Required task —
Return the material below in full and exactly.

Raw data —
>> begin
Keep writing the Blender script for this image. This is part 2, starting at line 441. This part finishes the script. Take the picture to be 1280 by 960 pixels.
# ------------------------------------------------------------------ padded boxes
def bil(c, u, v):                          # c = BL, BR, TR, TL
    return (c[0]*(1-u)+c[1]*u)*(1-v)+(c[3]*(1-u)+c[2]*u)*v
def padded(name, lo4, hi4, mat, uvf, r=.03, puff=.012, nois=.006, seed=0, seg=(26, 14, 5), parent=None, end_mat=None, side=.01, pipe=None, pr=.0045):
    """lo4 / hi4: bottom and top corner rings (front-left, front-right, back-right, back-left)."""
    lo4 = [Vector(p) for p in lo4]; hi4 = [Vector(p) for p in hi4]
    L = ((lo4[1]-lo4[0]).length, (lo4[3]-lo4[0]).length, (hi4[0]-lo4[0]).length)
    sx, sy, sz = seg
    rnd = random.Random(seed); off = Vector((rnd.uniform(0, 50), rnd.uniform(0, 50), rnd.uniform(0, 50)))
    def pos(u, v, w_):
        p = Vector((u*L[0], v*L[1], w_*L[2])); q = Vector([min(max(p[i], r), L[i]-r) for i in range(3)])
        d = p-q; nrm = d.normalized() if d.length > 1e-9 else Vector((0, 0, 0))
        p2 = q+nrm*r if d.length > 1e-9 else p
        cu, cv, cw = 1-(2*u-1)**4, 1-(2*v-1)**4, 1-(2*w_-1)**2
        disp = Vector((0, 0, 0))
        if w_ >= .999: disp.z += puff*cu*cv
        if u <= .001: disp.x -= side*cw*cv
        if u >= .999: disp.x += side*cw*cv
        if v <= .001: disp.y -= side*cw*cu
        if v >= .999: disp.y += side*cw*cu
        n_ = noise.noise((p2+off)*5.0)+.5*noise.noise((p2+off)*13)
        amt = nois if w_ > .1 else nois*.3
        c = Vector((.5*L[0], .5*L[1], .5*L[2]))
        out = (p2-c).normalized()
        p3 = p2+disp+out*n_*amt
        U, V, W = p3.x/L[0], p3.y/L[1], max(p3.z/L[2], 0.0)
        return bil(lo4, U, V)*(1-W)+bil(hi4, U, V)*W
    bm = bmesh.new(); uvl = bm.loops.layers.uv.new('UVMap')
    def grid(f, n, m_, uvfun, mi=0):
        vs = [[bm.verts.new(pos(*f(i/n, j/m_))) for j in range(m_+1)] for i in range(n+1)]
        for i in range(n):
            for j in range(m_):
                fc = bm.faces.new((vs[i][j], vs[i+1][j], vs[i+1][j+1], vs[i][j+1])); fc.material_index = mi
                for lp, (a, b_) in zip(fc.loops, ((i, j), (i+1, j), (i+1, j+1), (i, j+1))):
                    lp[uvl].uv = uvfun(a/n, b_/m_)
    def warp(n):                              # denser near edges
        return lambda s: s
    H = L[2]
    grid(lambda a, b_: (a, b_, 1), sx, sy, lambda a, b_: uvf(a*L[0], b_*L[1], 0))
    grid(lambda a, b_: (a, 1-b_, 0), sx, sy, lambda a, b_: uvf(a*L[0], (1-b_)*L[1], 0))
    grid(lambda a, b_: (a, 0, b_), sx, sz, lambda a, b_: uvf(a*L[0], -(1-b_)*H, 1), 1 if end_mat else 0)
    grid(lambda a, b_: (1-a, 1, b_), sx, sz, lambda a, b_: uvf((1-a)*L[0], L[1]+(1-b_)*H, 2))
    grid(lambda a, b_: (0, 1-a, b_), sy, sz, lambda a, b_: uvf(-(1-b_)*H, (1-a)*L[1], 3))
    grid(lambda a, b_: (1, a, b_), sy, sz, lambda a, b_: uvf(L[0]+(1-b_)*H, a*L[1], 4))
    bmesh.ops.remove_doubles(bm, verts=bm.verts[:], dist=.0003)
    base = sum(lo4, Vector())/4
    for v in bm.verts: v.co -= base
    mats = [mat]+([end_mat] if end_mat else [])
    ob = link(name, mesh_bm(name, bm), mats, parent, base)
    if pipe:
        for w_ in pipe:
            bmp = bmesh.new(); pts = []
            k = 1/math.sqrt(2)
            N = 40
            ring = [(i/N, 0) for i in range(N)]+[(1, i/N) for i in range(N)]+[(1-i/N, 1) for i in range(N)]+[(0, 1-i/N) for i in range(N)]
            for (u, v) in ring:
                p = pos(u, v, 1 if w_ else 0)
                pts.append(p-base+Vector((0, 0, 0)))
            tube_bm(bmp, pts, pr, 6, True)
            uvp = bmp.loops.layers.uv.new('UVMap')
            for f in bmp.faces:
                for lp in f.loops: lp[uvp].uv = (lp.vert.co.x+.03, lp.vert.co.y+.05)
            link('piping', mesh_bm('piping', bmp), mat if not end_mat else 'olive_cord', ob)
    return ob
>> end
Answer in full —
Keep writing the Blender script for this image. This is part 2, starting at line 441. This part finishes the script. Take the picture to be 1280 by 960 pixels.
# ------------------------------------------------------------------ padded boxes
def bil(c, u, v):                          # c = BL, BR, TR, TL
    return (c[0]*(1-u)+c[1]*u)*(1-v)+(c[3]*(1-u)+c[2]*u)*v
def padded(name, lo4, hi4, mat, uvf, r=.03, puff=.012, nois=.006, seed=0, seg=(26, 14, 5), parent=None, end_mat=None, side=.01, pipe=None, pr=.0045):
    """lo4 / hi4: bottom and top corner rings (front-left, front-right, back-right, back-left)."""
    lo4 = [Vector(p) for p in lo4]; hi4 = [Vector(p) for p in hi4]
    L = ((lo4[1]-lo4[0]).length, (lo4[3]-lo4[0]).length, (hi4[0]-lo4[0]).length)
    sx, sy, sz = seg
    rnd = random.Random(seed); off = Vector((rnd.uniform(0, 50), rnd.uniform(0, 50), rnd.uniform(0, 50)))
    def pos(u, v, w_):
        p = Vector((u*L[0], v*L[1], w_*L[2])); q = Vector([min(max(p[i], r), L[i]-r) for i in range(3)])
        d = p-q; nrm = d.normalized() if d.length > 1e-9 else Vector((0, 0, 0))
        p2 = q+nrm*r if d.length > 1e-9 else p
        cu, cv, cw = 1-(2*u-1)**4, 1-(2*v-1)**4, 1-(2*w_-1)**2
        disp = Vector((0, 0, 0))
        if w_ >= .999: disp.z += puff*cu*cv
        if u <= .001: disp.x -= side*cw*cv
        if u >= .999: disp.x += side*cw*cv
        if v <= .001: disp.y -= side*cw*cu
        if v >= .999: disp.y += side*cw*cu
        n_ = noise.noise((p2+off)*5.0)+.5*noise.noise((p2+off)*13)
        amt = nois if w_ > .1 else nois*.3
        c = Vector((.5*L[0], .5*L[1], .5*L[2]))
        out = (p2-c).normalized()
        p3 = p2+disp+out*n_*amt
        U, V, W = p3.x/L[0], p3.y/L[1], max(p3.z/L[2], 0.0)
        return bil(lo4, U, V)*(1-W)+bil(hi4, U, V)*W
    bm = bmesh.new(); uvl = bm.loops.layers.uv.new('UVMap')
    def grid(f, n, m_, uvfun, mi=0):
        vs = [[bm.verts.new(pos(*f(i/n, j/m_))) for j in range(m_+1)] for i in range(n+1)]
        for i in range(n):
            for j in range(m_):
                fc = bm.faces.new((vs[i][j], vs[i+1][j], vs[i+1][j+1], vs[i][j+1])); fc.material_index = mi
                for lp, (a, b_) in zip(fc.loops, ((i, j), (i+1, j), (i+1, j+1), (i, j+1))):
                    lp[uvl].uv = uvfun(a/n, b_/m_)
    def warp(n):                              # denser near edges
        return lambda s: s
    H = L[2]
    grid(lambda a, b_: (a, b_, 1), sx, sy, lambda a, b_: uvf(a*L[0], b_*L[1], 0))
    grid(lambda a, b_: (a, 1-b_, 0), sx, sy, lambda a, b_: uvf(a*L[0], (1-b_)*L[1], 0))
    grid(lambda a, b_: (a, 0, b_), sx, sz, lambda a, b_: uvf(a*L[0], -(1-b_)*H, 1), 1 if end_mat else 0)
    grid(lambda a, b_: (1-a, 1, b_), sx, sz, lambda a, b_: uvf((1-a)*L[0], L[1]+(1-b_)*H, 2))
    grid(lambda a, b_: (0, 1-a, b_), sy, sz, lambda a, b_: uvf(-(1-b_)*H, (1-a)*L[1], 3))
    grid(lambda a, b_: (1, a, b_), sy, sz, lambda a, b_: uvf(L[0]+(1-b_)*H, a*L[1], 4))
    bmesh.ops.remove_doubles(bm, verts=bm.verts[:], dist=.0003)
    base = sum(lo4, Vector())/4
    for v in bm.verts: v.co -= base
    mats = [mat]+([end_mat] if end_mat else [])
    ob = link(name, mesh_bm(name, bm), mats, parent, base)
    if pipe:
        for w_ in pipe:
            bmp = bmesh.new(); pts = []
            k = 1/math.sqrt(2)
            N = 40
            ring = [(i/N, 0) for i in range(N)]+[(1, i/N) for i in range(N)]+[(1-i/N, 1) for i in range(N)]+[(0, 1-i/N) for i in range(N)]
            for (u, v) in ring:
                p = pos(u, v, 1 if w_ else 0)
                pts.append(p-base+Vector((0, 0, 0)))
            tube_bm(bmp, pts, pr, 6, True)
            uvp = bmp.loops.layers.uv.new('UVMap')
            for f in bmp.faces:
                for lp in f.loops: lp[uvp].uv = (lp.vert.co.x+.03, lp.vert.co.y+.05)
            link('piping', mesh_bm('piping', bmp), mat if not end_mat else 'olive_cord', ob)
    return ob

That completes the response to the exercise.